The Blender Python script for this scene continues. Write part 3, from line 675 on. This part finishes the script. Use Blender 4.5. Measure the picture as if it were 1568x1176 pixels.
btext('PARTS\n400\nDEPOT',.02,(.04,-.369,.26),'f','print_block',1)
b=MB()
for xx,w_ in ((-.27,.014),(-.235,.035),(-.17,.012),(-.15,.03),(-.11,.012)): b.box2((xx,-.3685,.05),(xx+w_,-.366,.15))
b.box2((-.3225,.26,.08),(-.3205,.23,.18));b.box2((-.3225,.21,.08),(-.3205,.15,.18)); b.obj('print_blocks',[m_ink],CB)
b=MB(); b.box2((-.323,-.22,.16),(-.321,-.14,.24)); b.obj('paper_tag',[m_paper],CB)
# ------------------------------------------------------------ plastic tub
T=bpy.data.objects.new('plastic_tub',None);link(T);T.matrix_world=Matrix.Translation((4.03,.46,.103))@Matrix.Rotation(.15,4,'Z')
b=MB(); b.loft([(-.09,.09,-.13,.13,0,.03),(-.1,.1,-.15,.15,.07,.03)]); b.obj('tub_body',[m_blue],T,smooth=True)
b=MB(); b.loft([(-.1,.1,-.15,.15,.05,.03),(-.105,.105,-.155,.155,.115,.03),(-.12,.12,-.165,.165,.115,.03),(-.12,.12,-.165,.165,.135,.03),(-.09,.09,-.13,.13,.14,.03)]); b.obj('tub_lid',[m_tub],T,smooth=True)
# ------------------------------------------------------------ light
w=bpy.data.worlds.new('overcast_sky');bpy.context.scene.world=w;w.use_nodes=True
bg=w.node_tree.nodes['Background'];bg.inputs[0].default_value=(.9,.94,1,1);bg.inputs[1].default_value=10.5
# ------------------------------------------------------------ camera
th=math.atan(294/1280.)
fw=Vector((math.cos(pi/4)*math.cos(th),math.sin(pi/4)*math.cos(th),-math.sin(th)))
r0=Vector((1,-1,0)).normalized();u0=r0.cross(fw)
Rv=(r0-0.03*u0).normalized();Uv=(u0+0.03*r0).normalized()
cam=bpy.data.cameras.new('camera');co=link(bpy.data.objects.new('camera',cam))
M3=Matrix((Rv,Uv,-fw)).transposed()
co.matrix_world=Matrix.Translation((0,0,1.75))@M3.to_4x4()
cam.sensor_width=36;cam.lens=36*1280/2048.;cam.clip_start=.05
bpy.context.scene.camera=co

=-=-=-=-=

EXERCISE DIRECTIONS:
Repeat the material in full, exactly as it stands.

WRITTEN RESPONSE:
The Blender Python script for this scene continues. Write part 3, from line 675 on. This part finishes the script. Use Blender 4.5. Measure the picture as if it were 1568x1176 pixels.
btext('PARTS\n400\nDEPOT',.02,(.04,-.369,.26),'f','print_block',1)
b=MB()
for xx,w_ in ((-.27,.014),(-.235,.035),(-.17,.012),(-.15,.03),(-.11,.012)): b.box2((xx,-.3685,.05),(xx+w_,-.366,.15))
b.box2((-.3225,.26,.08),(-.3205,.23,.18));b.box2((-.3225,.21,.08),(-.3205,.15,.18)); b.obj('print_blocks',[m_ink],CB)
b=MB(); b.box2((-.323,-.22,.16),(-.321,-.14,.24)); b.obj('paper_tag',[m_paper],CB)
# ------------------------------------------------------------ plastic tub
T=bpy.data.objects.new('plastic_tub',None);link(T);T.matrix_world=Matrix.Translation((4.03,.46,.103))@Matrix.Rotation(.15,4,'Z')
b=MB(); b.loft([(-.09,.09,-.13,.13,0,.03),(-.1,.1,-.15,.15,.07,.03)]); b.obj('tub_body',[m_blue],T,smooth=True)
b=MB(); b.loft([(-.1,.1,-.15,.15,.05,.03),(-.105,.105,-.155,.155,.115,.03),(-.12,.12,-.165,.165,.115,.03),(-.12,.12,-.165,.165,.135,.03),(-.09,.09,-.13,.13,.14,.03)]); b.obj('tub_lid',[m_tub],T,smooth=True)
# ------------------------------------------------------------ light
w=bpy.data.worlds.new('overcast_sky');bpy.context.scene.world=w;w.use_nodes=True
bg=w.node_tree.nodes['Background'];bg.inputs[0].default_value=(.9,.94,1,1);bg.inputs[1].default_value=10.5
# ------------------------------------------------------------ camera
th=math.atan(294/1280.)
fw=Vector((math.cos(pi/4)*math.cos(th),math.sin(pi/4)*math.cos(th),-math.sin(th)))
r0=Vector((1,-1,0)).normalized();u0=r0.cross(fw)
Rv=(r0-0.03*u0).normalized();Uv=(u0+0.03*r0).normalized()
cam=bpy.data.cameras.new('camera');co=link(bpy.data.objects.new('camera',cam))
M3=Matrix((Rv,Uv,-fw)).transposed()
co.matrix_world=Matrix.Translation((0,0,1.75))@M3.to_4x4()
cam.sensor_width=36;cam.lens=36*1280/2048.;cam.clip_start=.05
bpy.context.scene.camera=co